Duality and hidden selves — Jekyll/Hyde is the explicit case; but Victor Frankenstein hides his creation, Holmes hides his cocaine habit, Rochester hides Bertha.
Gender and female agency — Jane Eyre and Elizabeth Bennet both make remarkable assertions of female will; Frankenstein's Elizabeth is passive by comparison; Mary Shelley's context (Wollstonecraft's daughter) is critical.
Moral responsibility — a Victorian preoccupation: Dickens on social responsibility (A Christmas Carol, Great Expectations), Shelley on scientific responsibility, Stevenson on the repression of desire.
Gothic elements — present in many texts: Frankenstein (the monster, the Arctic), Jekyll/Hyde (the laboratory, the urban night), Jane Eyre (the red room, Bertha).
The 19th-century context for AO3
Victorian Britain: the Industrial Revolution creating new wealth and new poverty; the Reform Acts extending political representation; women's legal inequality (the Married Women's Property Act 1870); scientific discovery challenging religious certainty; empire and colonial expansion.
Note: AO3 is only worth 2 marks in Section B. One well-embedded contextual point is sufficient — do not write extended context paragraphs.
Form: what 19th-century novels share
Most are long, morally serious narratives with:
- Retrospective first-person narration (Pip, Jane, Watson) or third-person omniscient narration (Austen).
- Serialisation — most were first published in monthly or weekly instalments. This affects pacing, cliff-hangers, character reveal.

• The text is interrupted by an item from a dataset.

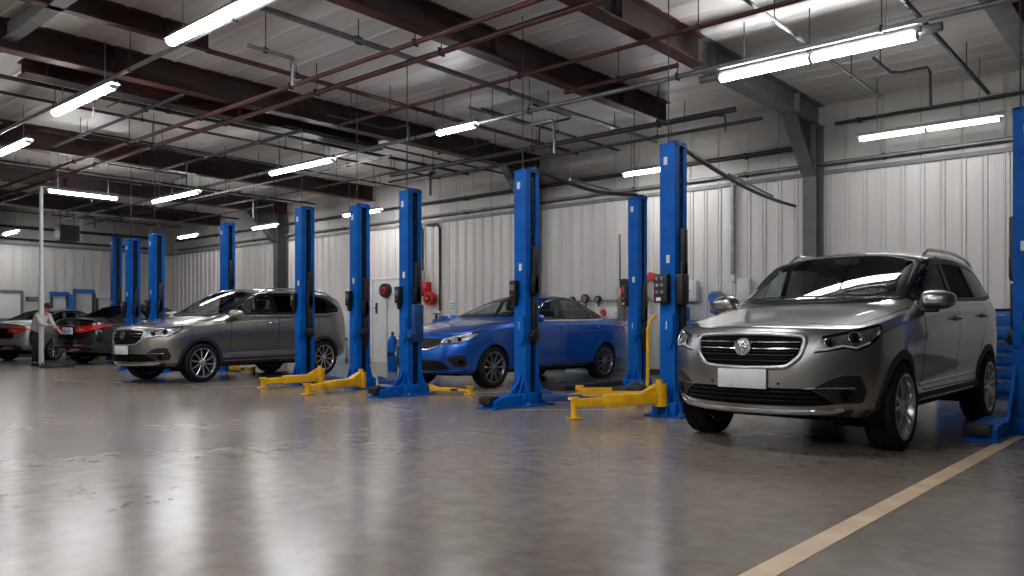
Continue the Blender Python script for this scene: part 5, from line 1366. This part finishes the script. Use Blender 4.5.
# notice signs
def notice(label, x, z, w, h, col, wall='back', y=0):
    m = MB()
    if wall == 'back': m.box((x, WB + .005, z), (w, .012, h), .002)
    else: m.box((XL + .035, y, z), (.012, w, h), .002)
    o = m.obj('wall_notice', col, None, 0); o['label'] = label; o['category'] = 'sign'
    b = MB()
    for k in range(3):
        if wall == 'back': b.box((x, WB - .002, z + h * (.25 - .25 * k)), (w * .7, .004, h * .08))
        else: b.box((XL + .043, y, z + h * (.25 - .25 * k)), (.004, w * .7, h * .08))
    b.obj('printed_line', 'cabinet_blue' if col == 'white' else 'white', o, 0)
notice('small white and blue notice on the wall above the blue saloon bonnet', -14.62, 1.55, .2, .26, 'white')
notice('small dark sign on the end wall left of the thin pole', 0, 1.95, .45, .14, 'black', 'end', 9.65)
T = thing('hand_pump', 'blue hand pump standing by the wall behind the blue saloon bonnet', 'pump', (-14.95, WB - .24, 0))
m = MB(); m.box((0, 0, .03), (.4, .3, .06), .01); m.cyl((0, 0, .05), (0, 0, 1.2), .10, 18); m.cyl((.24, .02, 1.1), (.24, .02, 1.28), .12, 18); m.box((.12, 0, 1.14), (.22, .08, .08), .01); m.obj('pump_cylinder', 'cabinet_blue', T)
m = MB(); m.cyl((0, 0, 1.2), (0, 0, 1.32), .04, 12); m.box((0, 0, 1.34), (.26, .03, .03), .006); m.obj('pump_handle', 'black', T)
T = thing('waste_bin', 'pale bin with blue lid between the left SUV tail and the slim lift post', 'bin', (-18.4, WB - .95, 0))
m = MB(); m.prism([(-.26, 0), (.26, 0), (.32, .62), (-.32, .62)], (0, -.22, 0), (1, 0, 0), (0, 0, 1), (0, 1, 0), .44); m.obj('bin_body', 'cabinet_light', T, 0)
m = MB(); m.box((0, 0, .66), (.68, .50, .09), .02); m.obj('bin_lid', 'cabinet_blue', T)
m = MB(); m.cyl((-.05, 0, .70), (-.05, 0, 1.18), .13, 18); m.cyl((-.05, 0, 1.18), (-.05, 0, 1.3), .06, 12); m.obj('drum', 'cabinet_blue', T)
T = thing('gas_bottle', 'slim blue gas bottle standing behind the lift post hiding the blue saloon grille', 'gas bottle', (-13.5, 11.5, 0))
T.scale = (.78, .78, .72)
m = MB(); m.lathe([(0, .001), (0, .13), (.02, .14), (.95, .14), (1.08, .09), (1.12, .04), (1.12, .001)], 22, 'z'); m.obj('bottle', 'lift_blue', T)
m = MB(); m.cyl((0, 0, 1.1), (0, 0, 1.24), .035, 10); m.cyl((-.05, 0, 1.2), (.05, 0, 1.2), .02, 8); m.obj('bottle_valve', 'black', T)
m = MB(); m.lathe([(.5, .14), (.5, .148), (.62, .148), (.62, .14)], 22, 'z'); m.obj('bottle_band', 'black', T)
# white wall door, far personnel frames, roller window
def door_leaf(n, x, w, h):
    m = MB(); m.box((x, WB - .03, h / 2), (w, .05, h), .006); d = structure(m, 'door_%d' % n, 'white')
    m = MB()
    for sx in (-1, 1): m.box((x + sx * (w / 2 + .04), WB - .03, h / 2), (.07, .09, h + .1))
    m.box((x, WB - .03, h + .05), (w + .15, .09, .08)); m.obj('door_frame', 'white', d, 0)
    m = MB(); m.box((x + .02 * w, WB - .062, h * .45), (.016, .01, h * .86)); m.obj('door_seam', 'dark_gray_steel', d, 0)
    m = MB(); m.box((x - w * .36, WB - .07, h * .66), (.06, .03, .30), .006); m.cyl((x - w * .36, WB - .07, h * .66), (x - w * .36, WB - .13, h * .66), .015, 8); m.box((x - w * .32, WB - .13, h * .66), (.14, .02, .03), .005); m.obj('door_handle', 'black', d)
door_leaf(1, -17.15, 1.2, 2.32)
def end_frame(n, y, w, h, col):
    m = MB(); m.box((XL + .05, y, h / 2), (.03, w, h)); d = structure(m, 'door_%d' % n, 'white')
    m = MB()
    for s in (-1, 1): m.box((XL + .08, y + s * w / 2, h / 2), (.08, .07, h))
    m.obj('door_frame', 'dark_gray_steel', d, 0)
    m = MB(); m.box((XL + .08, y, h), (.1, w + .1, .14)); m.obj('door_header', col, d, 0)
    m = MB(); m.box((XL + .08, y + w * .22, 1.15), (.04, .22, .28), .01); m.obj('wall_switch', 'cabinet_blue', d)
end_frame(2, 10.45, .50, 2.15, 'cabinet_blue'); end_frame(3, 11.25, .62, 2.27, 'cabinet_blue'); end_frame(4, 11.95, .5, 2.1, 'white')
m = MB(); m.box((XL + .14, 10.82, 1.07), (.16, .22, 2.14), .01); o = m.obj('blue_locker', 'cabinet_blue', None); o['label'] = 'narrow blue locker on the end wall between two framed doorways'; o['category'] = 'locker'
m = MB(); m.box((XL + .225, 10.82, 1.07), (.012, .18, 2.0), .004); d = m.obj('locker_door', 'cabinet_blue', o); m = MB(); m.box((XL + .24, 10.88, 1.2), (.02, .03, .14), .004); m.obj('door_pull', 'steel', d)
# bright translucent roller door panel at the far left
M['bright_panel'] = mat('translucent_white_panel', (226, 228, 230), .5, var=.03)
m = MB(); m.box((XL + .06, 7.85, 1.72), (.05, 2.8, .86), .006); o = structure(m, 'window_1', 'bright_panel')
m = MB()
for s in (-1, 1): m.box((XL + .08, 7.85 + s * 1.43, 1.72), (.08, .08, 1.0))
m.box((XL + .08, 7.85, 2.19), (.08, 2.94, .08)); m.box((XL + .08, 7.85, 1.25), (.08, 2.94, .08)); m.obj('window_frame', 'gray_steel', o, 0)

# ------------------------------------------------------------------ mechanic by the thin pole
def skinned(name, chains, material, parent, sub=2, smooth=True):
    """chains: list of lists of (pos, radius); the first point of a chain may repeat an earlier one"""
    me = bpy.data.meshes.new(name); verts = []; rad = []; edges = []; idx = {}
    def vid(p, r):
        k = tuple(round(c, 4) for c in p)
        if k not in idx: idx[k] = len(verts); verts.append(p); rad.append(r)
        return idx[k]
    for ch in chains:
        prev = None
        for p, r in ch:
            i = vid(p, r)
            if prev is not None: edges.append((prev, i))
            prev = i
    me.from_pydata(verts, edges, []); o = bpy.data.objects.new(name, me); COL.objects.link(o)
    md = o.modifiers.new('skin', 'SKIN'); md.use_smooth_shade = True
    for i, sv in enumerate(me.skin_vertices[0].data):
        sv.radius = (rad[i], rad[i]); sv.use_root = (i == 0)
    md2 = o.modifiers.new('sub', 'SUBSURF'); md2.levels = sub; md2.render_levels = sub
    dg = bpy.context.evaluated_depsgraph_get(); nm = bpy.data.meshes.new_from_object(o.evaluated_get(dg))
    bpy.data.objects.remove(o); nm.name = name
    nm.materials.clear(); nm.materials.append(M[material]); nm.polygons.foreach_set('use_smooth', [True] * len(nm.polygons))
    q = bpy.data.objects.new(name, nm); COL.objects.link(q); q.parent = parent
    return q

def mechanic(loc, rz):
    """stooping figure facing +x (local): dark trousers, pale shirt, arm reaching forward"""
    T = thing('person', 'person in pale shirt and dark trousers stooping by the thin pole', 'person', loc, rz)
    hip = (0, 0, .86); ch = (.20, 0, 1.28); nk = (.28, 0, 1.40); hd = (.36, 0, 1.50)
    R = []; body = [[(hip, .10), ((.10, 0, 1.05), .105), (ch, .115), (nk, .06), ((.32, 0, 1.46), .055), (hd, .085), ((.375, 0, 1.56), .075)]]
    for s in (-1, 1):
        sh = (.21, s * .19, 1.30); el = (.38, s * .24, 1.06); wr = (.60, s * .15, 1.04)
        if s == 1: el = (.30, s * .26, 1.04); wr = (.50, s * .20, .92)
        body.append([(ch, .115), (sh, .06), (el, .042), (wr, .028)])
        d = (Vector(wr) - Vector(el)).normalized(); palm = Vector(wr) + d * .07
        body.append([(wr, .028), (tuple(palm), .03)])
        side = Vector((0, 0, 1)).cross(d).normalized()
        for k, ln in enumerate((.055, .07, .075, .06)):
            b0 = palm + side * (-.027 + .018 * k) + d * .01; b1 = b0 + d * ln * .6 - Vector((0, 0, .01)); b2 = b1 + d * ln * .4 - Vector((0, 0, .025))
            body.append([(tuple(palm), .03), (tuple(b0), .009), (tuple(b1), .0085), (tuple(b2), .008)])
        th0 = Vector(wr) + d * .025 - side * .022 * s; th1 = th0 - side * .04 * s + d * .03
        body.append([(wr, .028), (tuple(th0), .011), (tuple(th1), .009)])
        hj = (-.01, s * .10, .82); kn = (.05, s * .12, .46); an = (-.06, s * .12, .09)
        if s == -1: kn = (.12, s * .12, .47); an = (.06, s * .13, .09)
        body.append([(hip, .10), (hj, .06), (kn, .045), (an, .035), ((an[0] + .13, s * .14, .04), .035)])
    b = skinned('body', body, 'skin', T)
    m = MB(); m.sphere((.455, 0, 1.475), .016, (1, .8, 1.2), 10)
    m.obj('nose', 'skin', b, 60)
    for s in (-1, 1):
        m = MB(); m.sphere((.435, s * .032, 1.50), .010, seg=10); m.obj('eye', 'black_gloss', b, 60)
        m = MB(); m.sphere((.355, s * .085, 1.49), .022, (.7, .4, 1.2), 10); m.obj('ear', 'skin', b, 60)
    m = MB(); m.box((.437, 0, 1.44), (.012, .05, .010), .003); m.obj('mouth', 'red_oxide', b)
    m = MB(); m.sphere((.345, 0, 1.535), .102, (1, .92, .85), 18); m.obj('hair', 'hair', T, 60)
    sh = [[((-.0, 0, .84), .165), ((.09, 0, 1.04), .16), (ch, .155), ((.255, 0, 1.37), .085)]]
    for s in (-1, 1):
        el = (.38, s * .24, 1.06) if s == -1 else (.30, s * .26, 1.04); wr = (.55, s * .17, 1.045) if s == -1 else (.45, s * .215, .95)
        sh.append([(ch, .155), ((.21, s * .19, 1.30), .075), (el, .055), (wr, .042)])
    skinned('shirt', sh, 'shirt', T)
    tr = [[((.01, 0, 1.0), .135), ((0, 0, .80), .15)]]
    for s in (-1, 1):
        kn = (.05, s * .12, .46) if s == 1 else (.12, s * .12, .47); an = (-.06, s * .12, .08) if s == 1 else (.06, s * .13, .08)
        tr.append([((0, 0, .80), .15), ((.01, s * .105, .66), .10), (kn, .078), (an, .06)])
        m = MB(); m.sphere((an[0] + .06, an[1], .045), .07, (1.9, .75, .64), 14); m.box((an[0] + .06, an[1], .012), (.26, .095, .024), .01); m.obj('shoe', 'black', T, 50)
    skinned('trousers', tr, 'trousers', T)
    m = MB(); m.tube([(.13, -.17, 1.28), (.26, -.14, 1.36), (.31, 0, 1.31), (.26, .14, 1.36), (.13, .17, 1.28)], .018, 8); m.obj('red_lanyard', 'red', T, 50, label='red strap round the neck')
    return T
mechanic((-22.68, 7.36, 0), math.radians(30))

# ------------------------------------------------------------------ the cars
P_SUV = paint_mat('silver_grey_paint', (160, 159, 157), .95, .28)
P_SUV2 = paint_mat('warm_silver_paint', (152, 149, 145), .95, .30)
P_BLUE = paint_mat('bright_blue_paint', (0, 92, 190), .6, .33)
P_BLK = paint_mat('black_car_paint', (10, 10, 11), .1, .2)
P_SIL = paint_mat('pale_silver_paint', (158, 158, 158), .7, .3)
build_suv('silver SUV nearest the camera at the right, blank white plate', (-2.69, 8.42, 0), math.radians(-1.5), P_SUV, 'blank white number plate', 0)
build_suv('silver SUV at left with a blue lift post across its rear door, ten-spoke wheels', (-14.72, 8.47, 0), math.radians(8), P_SUV2, 'pale bluish number plate', 1)
build_sedan('blue saloon parked behind two blue lift posts', (-9.63, 11.17, 0), 0, P_BLUE).scale = (1.04, 1.03, 1.02)
build_sedan('black saloon seen from behind, left of the left silver SUV', (-23.11, 10.58, 0), PI + math.radians(17), P_BLK, 'alloy', 'white plate with blue print', True, front=False, spoiler=True, trim='chrome', antenna=True).scale = (1.05, 1.05, 1.05)
build_sedan('pale silver saloon seen from behind at the far left edge', (-27.35, 9.85, 0), PI + math.radians(28), P_SIL, 'alloy', None, front=False)

# ------------------------------------------------------------------ world, camera, view
w = bpy.data.worlds.new('hall_air'); SC.world = w; w.use_nodes = True
w.node_tree.nodes['Background'].inputs[0].default_value = (.05, .05, .052, 1)
cam = bpy.data.cameras.new('camera'); co = bpy.data.objects.new('camera', cam); COL.objects.link(co)
co.location = (0, 0, 1.0); co.rotation_euler = (PI / 2, 0, math.radians(41))
cam.sensor_width = 36; cam.lens = 792 / 1024 * 36; cam.shift_y = 39 / 1024; cam.clip_end = 200
SC.camera = co
vs = SC.view_settings; vs.view_transform = 'Standard'; vs.look = 'None'; vs.gamma = 1; vs.exposure = EXPO; vs.use_curve_mapping = False
SC.cycles.use_denoising = True
SC.cycles.max_bounces = 8; SC.cycles.diffuse_bounces = 4; SC.cycles.glossy_bounces = 4; SC.cycles.transparent_max_bounces = 12
SC.cycles.sample_clamp_indirect = 8.0; SC.cycles.caustics_reflective = False; SC.cycles.caustics_refractive = False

- Social realism — even Gothic texts (Frankenstein, Jekyll/Hyde) are grounded in social observation.
Section B exam approach
- 50 minutes recommended.
- AO1 = 20 marks (dominant — argument and whole-text range).
- AO2 = 8 marks (language and structure).
- AO3 = 2 marks (one embedded contextual point).
- Roughly 40% extract analysis, 60% whole-novel discussion.